Will democracy survive?
It’s no spoiler to say that Robert Kuttner’s answer to the title of his book is yes, albeit a yes tempered with realism. As he judges it, the wave of global deregulation that began in the 1970s and accelerated until the crash of 2007–08 was not only catastrophic economic policy but also the first step on the long road toward illiberal leadership in the United States and Europe. Because Kuttner sees globalization primarily as a regulatory regime mostly benefiting financial institutions and big corporations, he thinks it has brought very little in the way of rising wages and improved living standards to most people.
To save democracy, Kuttner insists, the priorities of globalization must be reversed. But doing so will involve tackling institutions directly. As he warns, summoning the political will to make such change possible won’t be easy.

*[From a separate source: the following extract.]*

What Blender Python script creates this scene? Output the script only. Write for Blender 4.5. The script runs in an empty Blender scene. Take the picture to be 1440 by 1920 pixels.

Cofounder and coeditor of The American Prospect and a Brandeis University professor, Kuttner begins his story shortly after World War II, when, in an effort to rebuild the West, the major powers practiced a form of managed capitalism. This facilitated collaboration and investment across borders when necessary, even while allowing each country to maintain its economic sovereignty. Applied alongside high tariffs and tight domestic controls on national currencies that obviated the need for devaluation, public international investment created a winning formula.
Until, bit by bit, it didn’t. In early 1971, as the Treasury found it increasingly difficult to honor convertibility between the US dollar and gold, the dollar fell in value. In late 1973, objecting to Western support of Israel in the Yom Kippur War, the Organization of Petroleum Exporting Countries levied an embargo that quadrupled the price of gasoline in the United States. The decades of delicate balance abruptly drew to an end, and the era of government austerity and privatization represented by Ronald Reagan and Margaret Thatcher would shortly follow. One crucial effect of the turmoil of the early seventies was that the financial industry—along with less than ideally democratic institutions such as the European Union, the World Bank, and the International Monetary Fund—grew at the expense of what might be called real democratic checks and balances to their authority.